- _Recorded data_:

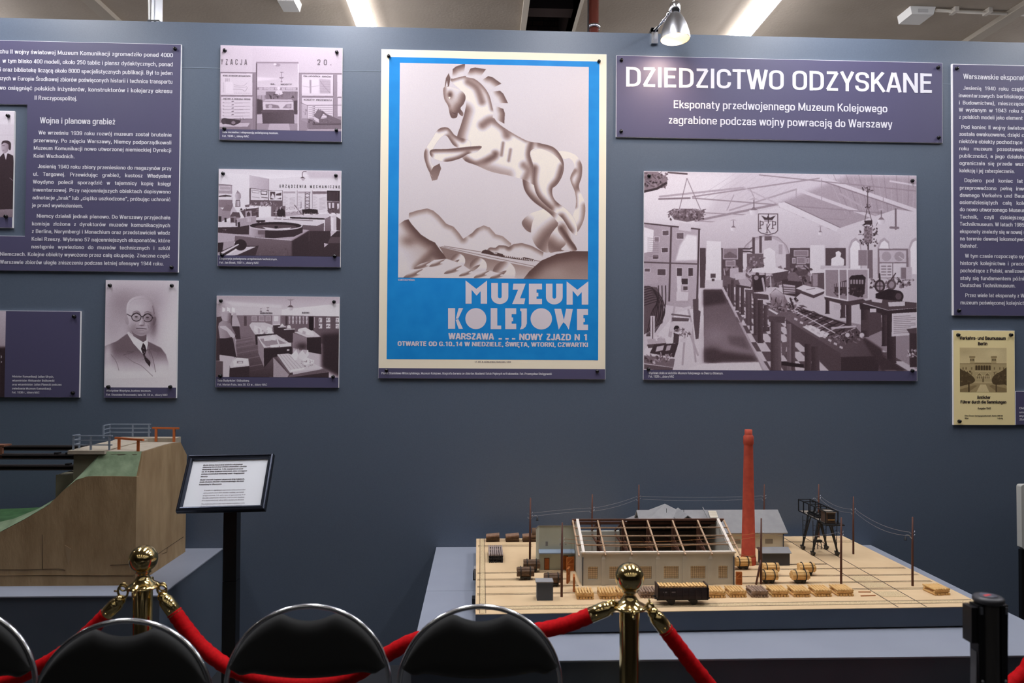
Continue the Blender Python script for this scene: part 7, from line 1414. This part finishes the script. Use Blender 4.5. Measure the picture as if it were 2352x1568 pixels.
# --- sheds
t = yard('shed_model', 'dark shed model with a grey roof beside the red chimney', 'model shed', 1.187, 2.955)
MB().box(1.133, 1.242, 2.932, 2.985, ZB, .672).build('shed_body', mat('charcoal paint', (64, 64, 68), .75), t)
MB().prism([(1.129, 2.926, .672), (1.129, 2.958, .688), (1.129, 2.990, .680), (1.129, 2.990, .674), (1.129, 2.926, .669)], (.118, 0, 0)).build('shed_roof', M_roof, t)
t = yard('hut_model', 'small slate blue hut model with a pale lid at the front of the yard', 'model hut', .224, 2.555)
MB().box(.1965, .2515, 2.535, 2.572, ZB, .681).build('hut_body', mat('slate blue hut', (74, 82, 96), .7), t)
MB().box(.192, .2525, 2.531, 2.576, .681, .6845).build('lid', M_roof, t)

# --- gantry crane
t = yard('gantry_crane_model', 'black lattice gantry crane model standing astride two dark rails', 'model crane', 1.4535, 3.13)
gx0, gx1, gy0, gy1, gz0, gz1 = 1.427, 1.480, 3.015, 3.275, .767, .817
m = MB(); r_ = .0038
for x in (gx0, gx1):
    for z in (gz0, gz1): m.bar((x, gy0, z), (x, gy1, z), r_)
for i in range(6):
    y = lerp(gy0, gy1, i/5)
    for x in (gx0, gx1): m.bar((x, y, gz0), (x, y, gz1), r_*.9)
    for z in (gz0, gz1): m.bar((gx0, y, z), (gx1, y, z), r_*.8)
m.build('bridge_girder', M_iron, t)
MB().box(gx0, gx1, gy0, gy1, gz0-.002, gz0+.001).build('walkway', mat('worn grey walkway', (132, 122, 112), .8), t)
m = MB(); m.box(gx0-.004, gx1+.022, gy0-.014, gy0+.03, gz0-.006, gz0-.001); m.build('cab_platform', M_iron, t)
m = MB(); m.box(gx0+.006, gx0+.044, gy0+.004, gy0+.055, gz0, gz0+.044); o = m.build('cab', mat('brown cab', (84, 66, 54), .7), t)
MB().box(gx0+.012, gx0+.040, gy0+.003, gy0+.004, gz0+.012, gz0+.038).build('cab_window', M_int, o); MB().box(gx0+.012, gx0+.040, gy0+.002, gy0+.003, gz0+.014, gz0+.017).build('window_bar', M_timber, o); MB().box(gx0+.004, gx0+.046, gy0, gy0+.058, gz0+.044, gz0+.047).build('cab_roof', mat('grey cab roof', (148, 138, 126), .8), o)
m = MB()
for k in range(3): m.cyl((gx0+.015, 3.13+k*.03, gz0+.012), (gx0+.035, 3.13+k*.03, gz0+.012), .009, 12)
m.box(gx0+.01, gx0+.04, 3.11, 3.21, gz0+.001, gz0+.008); m.build('winch', M_iron, t)
for sx, xf, xt in ((-1, 1.403, gx0+.006), (1, 1.507, gx1-.006)):
    for yf in (3.078, 3.176):
        l_ = MB(); l_.bar((xf, yf, ZB+.016), (xt, yf-.012, gz0), .0068, .005); l_.bar((xf, yf, ZB+.016), (xt, yf+.014, gz0), .0068, .005); l_.bar((xf-sx*.002, yf, ZB+.02), (xf-sx*.0, yf, gz0), .0022)
        for k in (.35, .5, .65, .8): a = Vector((lerp(xf, xt, k), yf-.012*k, lerp(ZB+.016, gz0, k))); b = Vector((lerp(xf, xt, k+.08), yf+.014*(k+.08), lerp(ZB+.016, gz0, k+.08))); l_.bar(a, b, .0022); l_.bar(a, (xf, yf, a.z+.006), .0014)
        lg = l_.build('leg', M_iron, t); f_ = MB(); f_.prism([(xf-.005, yf-.017, ZB+.016), (xf-.005, yf+.017, ZB+.016), (xf-.005, yf+.008, ZB+.002), (xf-.005, yf-.008, ZB+.002)], (.010, 0, 0)); f_.build('wheel_bogie', M_iron, lg)
m = MB(); gx, gy, gz = 1.455, 3.135, ZB+.045
for dx in (-.004, .004): m.tube([(gx+dx, gy, gz), (gx+dx, gy, gz0)], .0006, 5)
m.box(gx-.012, gx+.012, gy-.006, gy+.006, gz-.004, gz+.006)
for a in (-1, -.35, .35, 1): m.tube(smooth_path([(gx+a*.010, gy, gz), (gx+a*.024, gy-.006, gz-.012), (gx+a*.021, gy-.006, gz-.032)], 5), .0016, 6)
m.build('grab', M_iron, t)

# --- poles and wires
def pole(px, pyt, pyb, label, y=None, lamp=0, brace=False, zt=None):
    b = atZ(px, pyb, ZB) if y is None else atY(px, pyt, y); tz = atY(px, pyt, b.y).z if zt is None else zt
    t = yard('telegraph_pole', label, 'model pole', b.x, b.y, 'telegraph poles of the yard model'); h = tz-ZB
    MB().tube([(b.x, b.y, ZB-.0005), (b.x, b.y, ZB+h*.5), (b.x+.001, b.y, tz)], [.0044, .0040, .0028], 8).build('post', M_pole, t)
    zi = ZB+h*.78
    for s_, dz in ((1, 0), (1, -.012), (-1, -.004), (-1, -.02)):
        MB().tube([(b.x, b.y, zi+dz), (b.x+s_*.008, b.y, zi+dz), (b.x+s_*.009, b.y, zi+dz+.005)], .0010, 5).build('insulator', M_steel, t)
    if lamp:
        s_ = lamp; q = [(b.x, b.y, zi-.028), (b.x+s_*.012, b.y-.002, zi-.012), (b.x+s_*.026, b.y-.003, zi-.010), (b.x+s_*.028, b.y-.003, zi-.022)]
        o = MB().tube(smooth_path(q, 5), .0009, 5).build('lamp_bracket', M_steel, t); MB().lathe([(.0005, .006), (.0035, .006), (.0035, -.004), (.006, -.006), (.0005, -.006)], 12, Matrix.Translation(q[-1])).build('lamp', M_iron, o)
    if brace: MB().tube([(b.x-.021, b.y-.006, ZB), (b.x, b.y, ZB+h*.38)], .0036, 8).build('brace', M_pole, t)
    return Vector((b.x, b.y, zi))
p1 = pole(1217, 1143, 1303, 'brown telegraph pole with a lamp between the two left log trolleys and annex', lamp=1)
p2 = pole(1360, 1135, 0, 'brown telegraph pole with curled wire rising behind the open workshop roof', y=3.09, lamp=0)
p3 = pole(1467, 1113, 0, 'brown telegraph pole at the left end of the rear hall roof', y=3.40)
p4 = pole(1755, 1112, 0, 'brown telegraph pole behind the rear hall next to the red chimney', y=3.398)
p5 = pole(1880, 1112, 0, 'brown telegraph pole behind the black gantry crane', y=3.385, lamp=-1)
p6 = pole(1960, 1140, 1272, 'brown telegraph pole between the gantry crane and the board edge')
p7 = pole(2096, 1187, 1345, 'brown telegraph pole with a bracket lamp standing alone on the open sand', lamp=-1)
p8 = pole(1932, 1188, 1340, 'brown telegraph pole just behind the last four timber stacks')
p9 = pole(1290, 1200, 1370, 'brown telegraph pole beside the slate blue hut')
p10 = pole(1748, 1190, 1341, 'braced brown telegraph pole among the pale log trolleys', brace=True)
def wire(a, b, label, dz, m_, sag=.010):
    A_ = a+Vector((.008, 0, dz)); B_ = b+Vector((-.008, 0, dz)); q = [lerp(A_, B_, i/10)-Vector((0, 0, sag*4*(i/10)*(1-i/10))) for i in range(11)]
    o = MB().tube(q, .00055, 5).build('overhead_wire', m_, None, A_); tag(o, label, 'wire', 'overhead wires of the yard model')
for a, b, la, m_, s_ in ((p1, p2, 'wire from the annex lamp pole to the pole behind the workshop roof', M_wire, -.002), (p2, p3, 'wire from the workshop roof pole to the pole by the rear hall gable', M_wire, .006), (p3, p4, 'wire over the long grey roof of the rear hall', M_wire, .006), (p5, p6, 'wire from the pole behind the crane to the pole near the board edge', M_wire, .014), (p6, p7, 'wire sagging to the lone lamp pole on the open sand', M_wire, .018), (p9, p10, 'copper wire across the open workshop rafters', M_wirec, .02)):
    for k, dz in enumerate((0, -.013)): wire(a, b, ('upper ' if k == 0 else 'lower ')+la, dz, m_, s_*(1+.3*k))
wire(p10, p8, 'wire from the braced pole past the gantry crane legs', 0, M_wire, .016)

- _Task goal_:
Please restate the material above line by line, exactly, beginning at its first line and ending with the line that contains "2.576, .681, .6845).build('lid', M_roof, t)", without any pictures.

- _Answer for the task_:
Continue the Blender Python script for this scene: part 7, from line 1414. This part finishes the script. Use Blender 4.5. Measure the picture as if it were 2352x1568 pixels.
# --- sheds
t = yard('shed_model', 'dark shed model with a grey roof beside the red chimney', 'model shed', 1.187, 2.955)
MB().box(1.133, 1.242, 2.932, 2.985, ZB, .672).build('shed_body', mat('charcoal paint', (64, 64, 68), .75), t)
MB().prism([(1.129, 2.926, .672), (1.129, 2.958, .688), (1.129, 2.990, .680), (1.129, 2.990, .674), (1.129, 2.926, .669)], (.118, 0, 0)).build('shed_roof', M_roof, t)
t = yard('hut_model', 'small slate blue hut model with a pale lid at the front of the yard', 'model hut', .224, 2.555)
MB().box(.1965, .2515, 2.535, 2.572, ZB, .681).build('hut_body', mat('slate blue hut', (74, 82, 96), .7), t)
MB().box(.192, .2525, 2.531, 2.576, .681, .6845).build('lid', M_roof, t)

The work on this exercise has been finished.